Students might wonder how scientists came to the conclusion that today’s swiftly changing climate is caused by human actions. The answers can be discovered by learning how scientists measure carbon dioxide in air bubbles found deep in ice sheets. Middle school students can apply this understanding to evaluate the credibility of claims about climate change in this social studies lesson. Similarly, with this information, high school student journalists can debunk misleading information about contemporary and historic climate change in this lesson, Research the Facts.

MIT Environmental Solutions Initiative

Written By: MIT Environmental Solutions Initiative

The MIT Climate Change Engagement Program, a part of MIT Climate HQ, provides the public with nonpartisan, easy-to-understand, and scientifically-grounded information on climate change and its solutions.

Starting in the 1950s, scientists began drilling deep into the ice sheets of Antarctica and Greenland to extract tubes of ice called ice cores. Like the rings of a tree, those ice cores contain distinct layers that each represent a year of snowfall. As snow accumulates, it slowly applies pressure to the older snow underneath.

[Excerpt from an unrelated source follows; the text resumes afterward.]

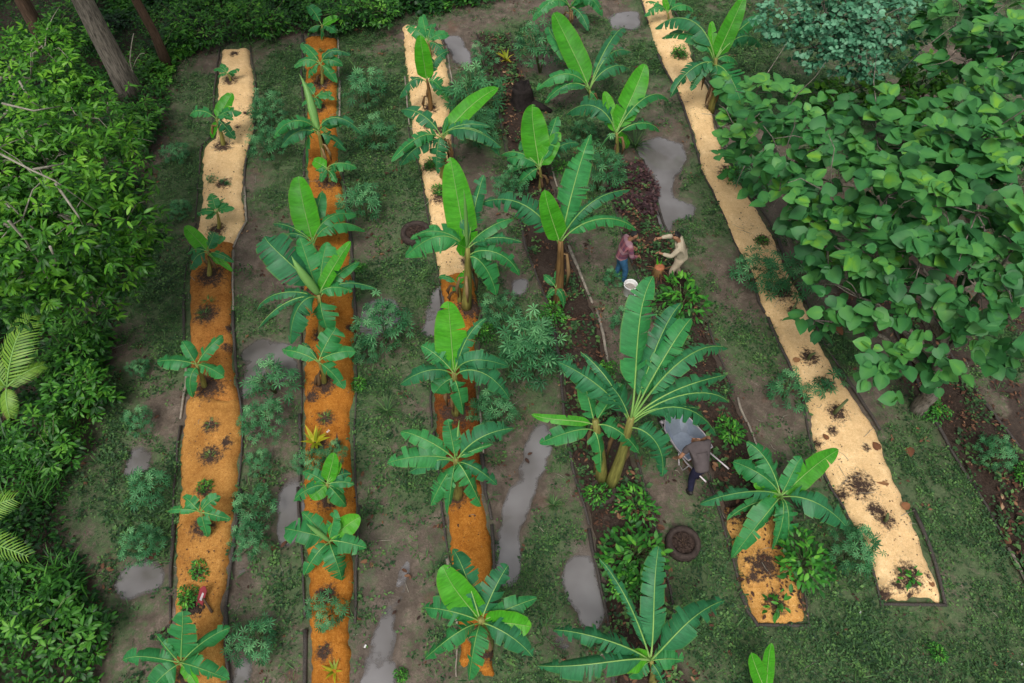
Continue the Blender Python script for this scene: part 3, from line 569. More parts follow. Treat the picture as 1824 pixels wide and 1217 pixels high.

Eventually, that snow becomes ice, and the air pockets between snowflakes become isolated bubbles, shut off from other pockets of air.

Those bubbles contain “small amounts of ancient air,” says David McGee, an associate professor in the MIT Department of Earth, Atmospheric and Planetary Sciences. Each bubble can be a tenth of a millimeter to one millimeter in diameter, and there are hundreds of them in every cubic centimeter of ice.

By crushing the ice to extract the air in those tiny pockets, and then testing them for the concentration of gases like carbon dioxide (CO2)—the main driver of global warming—scientists can understand what the atmosphere was like a very long time ago. Among other things, that information has helped scientists verify the cause of today’s climate change. Just as expected, ice core samples show that CO2 levels have risen swiftly since the early 1800s, just as humans began burning large amounts of carbon-rich fossil fuels.